### [Request]
Please transcribe the listing below in full and word for word, without its pictures.

### [Data extract]

- - -

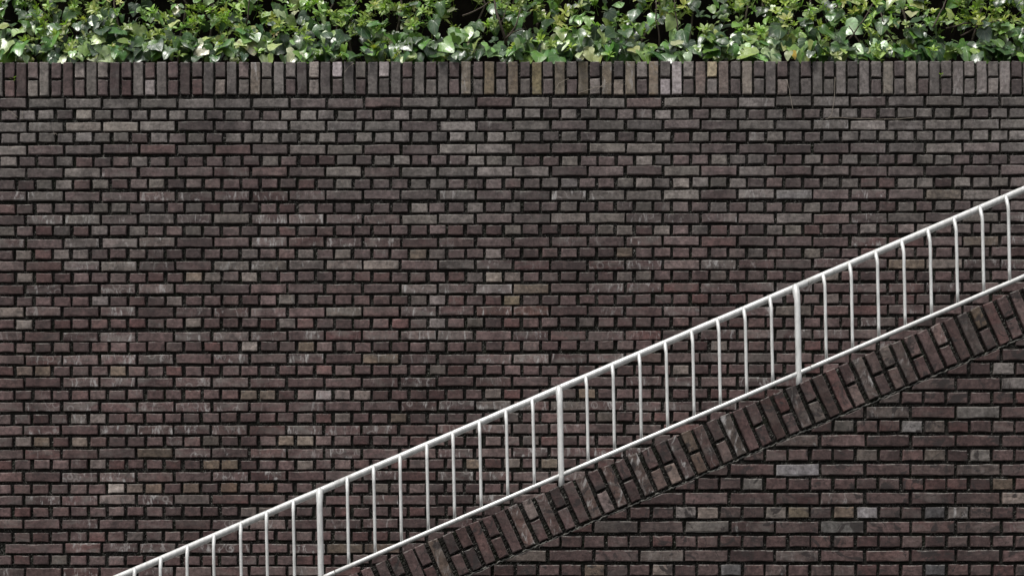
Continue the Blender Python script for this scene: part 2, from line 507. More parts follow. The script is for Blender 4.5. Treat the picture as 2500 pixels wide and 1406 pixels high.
for i in range(80):
    if row_top[i] > GROUND_ROW - 20: break
    st = i % 2 == 0
    x0 = (s_start if st else h_start).get(i, 62 if st else 36)
    xr = 2079.5 if st else 2011.0
    n = 22 if st else 43
    pitch = (xr - x0) / n
    cnt0 = int(math.floor((XMIN - x0) / pitch))
    j = cnt0
    wob = rw.uniform(0, 10)
    while x0 + j * pitch < XMAX:
        left = x0 + j * pitch
        xj = left + rw.uniform(-1.1, 1.1)
        joint = 7.0 if st else 8.2
        w = pitch - joint + rw.uniform(-1.6, 1.0)
        if st and i == 38 and j == -1:      # one overlong brick at the left
            xj, w = 14, 138
        elif st and i == 38 and j == 0:
            xj = 160; w = 84
        cx = xj + w / 2
        ht = 21.5 + rw.uniform(-0.8, 0.7)
        cy = row_top[i] - 0.0025 * cx + ht / 2 + rw.uniform(-0.8, 0.9) + 1.2 * math.sin(cx * 0.006 + wob)
        sp = special(SPECIAL_BACK, xj - 2, xj + w + 2, cy - 13, cy + 13)
        patch = mnoise.noise(Vector((cx * 0.0022, cy * 0.004, 3.1)))
        g = 0.60 if i < 4 else max(0.03, 0.44 - 0.019 * i)
        g += (0.3 if i < 12 else 0.14) * patch
        if 250 < cy < 560 and cx > 800: g += 0.15
        if sp: c, wear = sp
        else:
            c = pick(rw, max(0.02, min(0.85, g)))
            wear = min(1, max(0, rw.gauss(0.36 if st else 0.2, 0.2)))
            if st and i > 7 and rw.random() < (0.5 if cx < 1500 else 0.3): wear = rw.uniform(0.6, 1.0)
        low_ = min(1, max(0, (i - 8) / 10))      # the lower courses are fired redder
        c = [x * (1.05 - 0.07 * min(1, i / 40)) * f for x, f in zip(c, (1 + 0.012 * low_, 1 - 0.01 * low_, 1 - 0.014 * low_))]
        infr = xj > -w * 0.6 and xj + w < 2500 + w * 0.6 and cy < 1406 and cy < coping_y(cx) + 6
        ind = False
        if infr and st and n_s < 300: ind = True; n_s += 1
        if infr and not st and n_h < 300: ind = True; n_h += 1
        place(wall, wall_joined, 'stretcher' if st else 'header', cx, cy, w, ht, 0.0, rw, tint(c, wear),
              rot=rw.gauss(0, 0.0045) - 0.0025, individual=ind, name='stretcher_brick' if st else 'header_brick')
        j += 1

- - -

### [Finished answer]
Continue the Blender Python script for this scene: part 2, from line 507. More parts follow. The script is for Blender 4.5. Treat the picture as 2500 pixels wide and 1406 pixels high.
for i in range(80):
    if row_top[i] > GROUND_ROW - 20: break
    st = i % 2 == 0
    x0 = (s_start if st else h_start).get(i, 62 if st else 36)
    xr = 2079.5 if st else 2011.0
    n = 22 if st else 43
    pitch = (xr - x0) / n
    cnt0 = int(math.floor((XMIN - x0) / pitch))
    j = cnt0
    wob = rw.uniform(0, 10)
    while x0 + j * pitch < XMAX:
        left = x0 + j * pitch
        xj = left + rw.uniform(-1.1, 1.1)
        joint = 7.0 if st else 8.2
        w = pitch - joint + rw.uniform(-1.6, 1.0)
        if st and i == 38 and j == -1:      # one overlong brick at the left
            xj, w = 14, 138
        elif st and i == 38 and j == 0:
            xj = 160; w = 84
        cx = xj + w / 2
        ht = 21.5 + rw.uniform(-0.8, 0.7)
        cy = row_top[i] - 0.0025 * cx + ht / 2 + rw.uniform(-0.8, 0.9) + 1.2 * math.sin(cx * 0.006 + wob)
        sp = special(SPECIAL_BACK, xj - 2, xj + w + 2, cy - 13, cy + 13)
        patch = mnoise.noise(Vector((cx * 0.0022, cy * 0.004, 3.1)))
        g = 0.60 if i < 4 else max(0.03, 0.44 - 0.019 * i)
        g += (0.3 if i < 12 else 0.14) * patch
        if 250 < cy < 560 and cx > 800: g += 0.15
        if sp: c, wear = sp
        else:
            c = pick(rw, max(0.02, min(0.85, g)))
            wear = min(1, max(0, rw.gauss(0.36 if st else 0.2, 0.2)))
            if st and i > 7 and rw.random() < (0.5 if cx < 1500 else 0.3): wear = rw.uniform(0.6, 1.0)
        low_ = min(1, max(0, (i - 8) / 10))      # the lower courses are fired redder
        c = [x * (1.05 - 0.07 * min(1, i / 40)) * f for x, f in zip(c, (1 + 0.012 * low_, 1 - 0.01 * low_, 1 - 0.014 * low_))]
        infr = xj > -w * 0.6 and xj + w < 2500 + w * 0.6 and cy < 1406 and cy < coping_y(cx) + 6
        ind = False
        if infr and st and n_s < 300: ind = True; n_s += 1
        if infr and not st and n_h < 300: ind = True; n_h += 1
        place(wall, wall_joined, 'stretcher' if st else 'header', cx, cy, w, ht, 0.0, rw, tint(c, wear),
              rot=rw.gauss(0, 0.0045) - 0.0025, individual=ind, name='stretcher_brick' if st else 'header_brick')
        j += 1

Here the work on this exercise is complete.